Die pornografische Vermessung des Selbst
So ist es schwer sich vorzustellen, was in anderen Betten vor sich geht. Auch deshalb schürt Pornografie auf besondere Weise unsere Neugier. Aber ohne Vergleichsparameter (außer der eigenen Sexualität) bleibt die immer wieder propagierte Authentizität pornografischer Medien offen.
Das Entscheidende dabei ist aber, dass ohne die Scham auch Pornografie nicht denkbar wäre. Gäbe es sie nicht, gäbe es auch nicht das Geheimnis, dass sich um Pornografie rangt: Gefällt das den Frauen? Ist die Länge wichtig? Ist das normal? Stehen Männer darauf? Die Frage ist nur, ob mit mehr Wissen und Erkenntnis über Sex und Pornografie paradisischere Zustände winken würden – oder doch eher das Gegenteil.
Wenn wir für Sex und Sexyness die Verbannung aus dem Paradies in Kauf nehmen mussten, hieße das dann im Umkehrschluss: Ohne Sex könnten wir zu einem paradiesischen Zustand zurückkehren?
Ist eine Beziehung schöner ohne Sex?
Es ist doch eine schöne Vorstellung, dass ohne Sex die Beziehungen harmonischer verliefen. Ebenso könnte man auch alle Komplexe wegen Cellulite und zu kleiner Brüste über Bord werfen. Frauen bräuchten sich nicht mehr anzuzicken, wer die Schönste im Land ist. Den Penisneid können wir uns auch sparen, denn die Männer fingen ja doch nichts mehr damit an und wenn sie sie noch so lange verglichen. Auch wäre es schwerlich auszumachen, wer der »Alphadog« ist, also würden sich auch Rangkämpfe dezimieren. Keine Machos, keine Flirtrituale, keine Reeperbahn, keine Pornoindustrie… Aber eben auch kein Sex.
Ein herrlicher Garten, die Vögel zwitschern, es ist immer Sommer, alle sind fröhlich und dann kam der Apfel. Dazu kann ich nur sagen: Gott sei Dank!
Anm.d.Red.: Die Autorin nahm an einem vorbereitenden Seminar zu der internationalen Konferenz Explicit! Coming to terms with pornography teil, die am 25. und 26. Januar in der FH Potsdam stattfindet. Die Illustration oben zeigt den Ausschnitt einer ihrer Grafiken.

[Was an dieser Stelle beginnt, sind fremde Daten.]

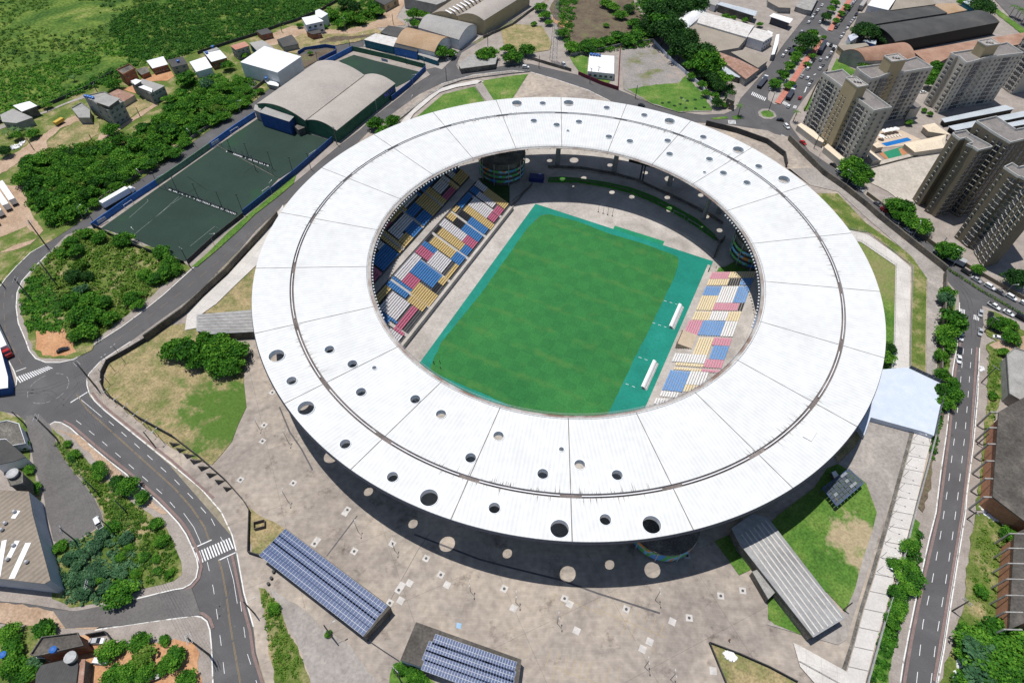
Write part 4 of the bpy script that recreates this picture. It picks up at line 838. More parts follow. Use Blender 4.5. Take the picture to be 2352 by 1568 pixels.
# ---------------------------------------------------------------- loose things in the bowl
c = G(1469.6, 414.7, ZF); sb = empty('scoreboard', c, R(-22), 'big black scoreboard on two posts under the far roof edge', 'scoreboard')
mb = MB(); mb.box((0, 0, 13), (15, .9, 7.2)); mb.build('screen', M_BLACK, sb)
for x in (-.6, .6):
    mb = MB(); mb.box((x*1.2+.6, 0.4, 4.8), (.7, .7, 9.6)); mb.build('post', M_DKSTEEL, sb)
def dugout(p, q, lab):
    A, B = G(*p, ZF), G(*q, ZF); d = B-A; t = empty('dugout', (A+B)/2, math.atan2(d.y, d.x), lab, 'dugout', 'dugouts beside the pitch'); L = d.length
    n = 9; mb = MB(); P = [(1.3*math.cos(math.pi*(.02+.60*i/n))*-1+.6, 1.5*math.sin(math.pi*(.02+.60*i/n))) for i in range(n+1)]
    for (y0, z0), (y1, z1) in zip(P, P[1:]):
        a = [(-L/2, y0, z0), (L/2, y0, z0), (L/2, y1, z1), (-L/2, y1, z1)]; mb.poly(a[::-1]); mb.poly([(x, y, z-.03) for x, y, z in a])
    mb.build('canopy', M_WHITE, t); mb = MB(); mb.box((0, -.9, .25), (L-.3, .5, .5)); mb.build('bench', M_GREY, t); mb = MB(); mb.box((0, -.3, .05), (L, 2.2, .1)); mb.build('base', M_PATH, t)
dugout(K(2,1,"1460,1450")[0], K(2,1,"1550,1245")[0], 'white curved dugout nearer the far corner of the pitch')
dugout(K(2,2,"1205,438")[0], K(2,2,"1315,195")[0], 'white curved dugout with purple writing nearer the camera')
def goal(p, q, lab):
    A, B = G(*p, ZF), G(*q, ZF); d = B-A; t = empty('football_goal', (A+B)/2, math.atan2(d.y, d.x), lab, 'goal', 'loose football goals in the shade'); w = d.length/2
    mb = MB(); r = .08; mb.path([(-w, 0, 0), (-w, 0, 2.4), (w, 0, 2.4), (w, 0, 0)], r); mb.build('frame', M_GREY, t); mb = MB(); mb.path([(-w, 0, 2.4), (-w, 1.8, 0), (w, 1.8, 0), (w, 0, 2.4)], .05); mb.build('stays', M_GREY, t)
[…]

Das ist ein schöner Beitrag, den ich gerne gelesen haben. Schade fand, ich dass er hinten raus so schnell zum Schluss (im Sinne von Konklusion) kommt.
Pornographie als das Ende des Geschlechtsakts, wenn man seinen Anfang als an den Zweck, Kinder zu bekommen verstehen will. Das nehme ich mal mit. Und: Am Anfang steht die Scham, am Ende nichts. Das kommt mir auch richtig vor, denn das kann auch jeder auch an sich beobachten: je weiter der Sex abrückt von einer Bedeutung, etwa weil er wahllos mit irgendwem vollzogen wird, desto weniger Scham ist dabei. Scham ist da, wo es um etwas geht. Das ist cool.
Herzliche Grüße
CK
(sorry, Handytastatur)
Im neuen Lettre (Nr. 101) beschäftigt sich Elif Batuman mit dem Thema Sündenfall im Zusammenhang mit dem Übergang von der Jäger-und-Sammler-Gesellschaft zur Landwirtschaft: “Das Heiligtum – Göbekli Tepe: Ein Tempel aus der Morgenröte der Zivilisation.” Sehr lesenswert.